**Dataset content**
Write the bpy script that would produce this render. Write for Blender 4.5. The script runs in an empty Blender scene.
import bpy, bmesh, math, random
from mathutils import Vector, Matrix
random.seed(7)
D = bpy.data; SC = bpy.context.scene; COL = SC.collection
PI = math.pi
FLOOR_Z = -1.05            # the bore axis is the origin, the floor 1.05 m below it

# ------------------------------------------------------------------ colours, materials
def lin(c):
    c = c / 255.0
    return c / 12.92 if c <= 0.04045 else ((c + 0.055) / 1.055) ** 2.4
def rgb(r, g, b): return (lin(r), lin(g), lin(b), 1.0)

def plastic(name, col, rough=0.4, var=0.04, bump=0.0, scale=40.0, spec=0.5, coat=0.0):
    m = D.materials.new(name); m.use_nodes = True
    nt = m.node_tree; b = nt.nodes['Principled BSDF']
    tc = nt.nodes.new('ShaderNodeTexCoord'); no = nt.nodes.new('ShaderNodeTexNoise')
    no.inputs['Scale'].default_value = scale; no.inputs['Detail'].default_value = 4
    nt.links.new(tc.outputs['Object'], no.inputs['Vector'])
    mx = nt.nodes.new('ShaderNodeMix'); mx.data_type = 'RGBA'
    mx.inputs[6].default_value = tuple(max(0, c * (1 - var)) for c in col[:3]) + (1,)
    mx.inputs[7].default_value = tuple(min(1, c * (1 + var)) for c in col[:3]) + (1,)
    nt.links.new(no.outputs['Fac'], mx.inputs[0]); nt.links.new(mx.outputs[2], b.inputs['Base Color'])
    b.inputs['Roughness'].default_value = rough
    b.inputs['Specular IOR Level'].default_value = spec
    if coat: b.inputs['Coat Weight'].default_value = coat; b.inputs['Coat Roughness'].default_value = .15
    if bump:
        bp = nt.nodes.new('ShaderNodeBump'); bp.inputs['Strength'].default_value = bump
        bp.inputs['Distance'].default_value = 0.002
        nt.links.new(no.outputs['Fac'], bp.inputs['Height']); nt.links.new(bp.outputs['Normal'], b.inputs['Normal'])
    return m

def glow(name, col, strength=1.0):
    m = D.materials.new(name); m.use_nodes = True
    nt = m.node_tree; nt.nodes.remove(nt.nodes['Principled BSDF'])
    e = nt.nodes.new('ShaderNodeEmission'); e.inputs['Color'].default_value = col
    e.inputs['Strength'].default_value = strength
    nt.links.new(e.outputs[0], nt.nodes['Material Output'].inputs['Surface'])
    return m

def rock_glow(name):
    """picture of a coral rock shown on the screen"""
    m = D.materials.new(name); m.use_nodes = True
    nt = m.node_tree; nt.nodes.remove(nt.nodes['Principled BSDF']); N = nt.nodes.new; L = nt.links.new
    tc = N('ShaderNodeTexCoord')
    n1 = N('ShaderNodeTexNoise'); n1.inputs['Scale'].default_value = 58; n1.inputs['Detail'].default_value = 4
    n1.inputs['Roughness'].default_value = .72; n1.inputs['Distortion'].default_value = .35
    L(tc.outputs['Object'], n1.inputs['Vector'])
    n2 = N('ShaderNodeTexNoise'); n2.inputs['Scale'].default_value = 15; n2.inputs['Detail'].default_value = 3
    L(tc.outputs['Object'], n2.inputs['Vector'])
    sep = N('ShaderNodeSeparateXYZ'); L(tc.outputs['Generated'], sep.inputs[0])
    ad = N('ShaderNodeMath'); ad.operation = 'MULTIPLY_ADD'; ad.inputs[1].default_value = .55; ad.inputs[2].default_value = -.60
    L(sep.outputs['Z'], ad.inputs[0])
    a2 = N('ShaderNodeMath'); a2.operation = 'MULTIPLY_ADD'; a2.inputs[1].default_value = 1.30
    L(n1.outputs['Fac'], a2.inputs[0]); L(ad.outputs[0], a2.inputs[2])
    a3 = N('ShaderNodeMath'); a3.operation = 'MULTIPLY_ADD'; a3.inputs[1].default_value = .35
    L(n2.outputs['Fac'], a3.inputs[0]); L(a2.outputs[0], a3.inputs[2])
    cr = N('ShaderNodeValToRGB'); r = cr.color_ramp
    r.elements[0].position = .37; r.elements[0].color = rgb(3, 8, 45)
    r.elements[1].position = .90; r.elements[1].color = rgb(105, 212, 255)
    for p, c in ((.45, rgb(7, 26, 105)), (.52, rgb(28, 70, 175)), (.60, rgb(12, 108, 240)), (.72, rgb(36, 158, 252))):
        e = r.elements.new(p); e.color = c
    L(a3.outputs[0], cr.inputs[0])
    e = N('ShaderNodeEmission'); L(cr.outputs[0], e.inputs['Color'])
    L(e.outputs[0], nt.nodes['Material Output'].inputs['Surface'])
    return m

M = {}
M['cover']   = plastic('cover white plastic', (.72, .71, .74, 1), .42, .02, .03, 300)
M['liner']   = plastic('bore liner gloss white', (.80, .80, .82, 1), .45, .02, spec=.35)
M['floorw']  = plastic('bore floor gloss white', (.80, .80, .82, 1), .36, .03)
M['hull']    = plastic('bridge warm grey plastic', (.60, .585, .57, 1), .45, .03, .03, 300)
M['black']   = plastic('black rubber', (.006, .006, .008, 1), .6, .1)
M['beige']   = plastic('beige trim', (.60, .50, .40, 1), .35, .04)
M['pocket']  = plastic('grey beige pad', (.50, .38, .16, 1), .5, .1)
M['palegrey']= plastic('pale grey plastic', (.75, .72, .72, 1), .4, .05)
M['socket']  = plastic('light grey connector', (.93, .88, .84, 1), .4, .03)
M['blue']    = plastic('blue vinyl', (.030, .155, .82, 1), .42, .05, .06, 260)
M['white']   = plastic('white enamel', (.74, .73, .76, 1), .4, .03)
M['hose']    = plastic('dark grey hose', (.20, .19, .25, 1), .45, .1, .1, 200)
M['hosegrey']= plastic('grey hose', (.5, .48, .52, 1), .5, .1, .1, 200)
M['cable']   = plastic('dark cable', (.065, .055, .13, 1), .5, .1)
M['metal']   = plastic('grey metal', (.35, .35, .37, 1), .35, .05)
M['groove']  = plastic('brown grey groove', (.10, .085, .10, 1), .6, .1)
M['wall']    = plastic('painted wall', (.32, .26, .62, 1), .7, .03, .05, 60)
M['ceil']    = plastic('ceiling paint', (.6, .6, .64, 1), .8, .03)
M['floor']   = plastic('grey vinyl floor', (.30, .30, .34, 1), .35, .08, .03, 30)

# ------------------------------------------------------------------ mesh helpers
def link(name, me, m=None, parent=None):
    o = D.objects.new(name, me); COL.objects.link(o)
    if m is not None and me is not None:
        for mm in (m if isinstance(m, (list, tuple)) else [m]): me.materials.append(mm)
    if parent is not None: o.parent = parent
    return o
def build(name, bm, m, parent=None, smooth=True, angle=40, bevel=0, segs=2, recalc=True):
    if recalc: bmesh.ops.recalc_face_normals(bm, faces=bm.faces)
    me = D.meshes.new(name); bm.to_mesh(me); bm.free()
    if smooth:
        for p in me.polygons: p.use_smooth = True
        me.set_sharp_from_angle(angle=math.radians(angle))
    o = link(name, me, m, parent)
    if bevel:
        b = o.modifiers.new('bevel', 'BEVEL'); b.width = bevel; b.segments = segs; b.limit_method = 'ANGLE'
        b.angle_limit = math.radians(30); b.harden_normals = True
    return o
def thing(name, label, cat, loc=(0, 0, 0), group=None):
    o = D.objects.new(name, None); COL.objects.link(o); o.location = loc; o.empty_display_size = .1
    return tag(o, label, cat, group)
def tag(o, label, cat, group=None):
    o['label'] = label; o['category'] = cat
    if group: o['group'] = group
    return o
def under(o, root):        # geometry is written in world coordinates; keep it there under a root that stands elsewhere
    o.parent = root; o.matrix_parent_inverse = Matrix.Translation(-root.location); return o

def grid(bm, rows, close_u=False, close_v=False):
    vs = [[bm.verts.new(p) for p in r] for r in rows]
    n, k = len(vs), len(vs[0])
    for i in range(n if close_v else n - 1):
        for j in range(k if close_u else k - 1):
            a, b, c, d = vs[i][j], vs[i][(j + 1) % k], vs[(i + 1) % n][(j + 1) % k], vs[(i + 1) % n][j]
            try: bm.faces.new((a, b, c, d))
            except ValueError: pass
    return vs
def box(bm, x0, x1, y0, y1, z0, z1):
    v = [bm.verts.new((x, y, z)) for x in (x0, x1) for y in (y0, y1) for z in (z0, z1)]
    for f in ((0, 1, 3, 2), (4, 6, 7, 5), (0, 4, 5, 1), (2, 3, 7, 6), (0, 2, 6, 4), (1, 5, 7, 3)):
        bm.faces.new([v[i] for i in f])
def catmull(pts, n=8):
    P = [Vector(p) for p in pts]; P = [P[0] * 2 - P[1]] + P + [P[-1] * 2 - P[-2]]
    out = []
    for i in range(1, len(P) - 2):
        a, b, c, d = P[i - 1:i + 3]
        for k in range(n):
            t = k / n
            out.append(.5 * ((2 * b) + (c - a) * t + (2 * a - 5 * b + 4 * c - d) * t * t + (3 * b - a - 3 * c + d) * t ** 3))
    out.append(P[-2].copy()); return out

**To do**
Quote exactly the stretch of lines above that starts at the first one and ends at the line with "def rgb(r, g, b): return", and nothing beyond it.

**Result below**
Write the bpy script that would produce this render. Write for Blender 4.5. The script runs in an empty Blender scene.
import bpy, bmesh, math, random
from mathutils import Vector, Matrix
random.seed(7)
D = bpy.data; SC = bpy.context.scene; COL = SC.collection
PI = math.pi
FLOOR_Z = -1.05            # the bore axis is the origin, the floor 1.05 m below it

# ------------------------------------------------------------------ colours, materials
def lin(c):
    c = c / 255.0
    return c / 12.92 if c <= 0.04045 else ((c + 0.055) / 1.055) ** 2.4
def rgb(r, g, b): return (lin(r), lin(g), lin(b), 1.0)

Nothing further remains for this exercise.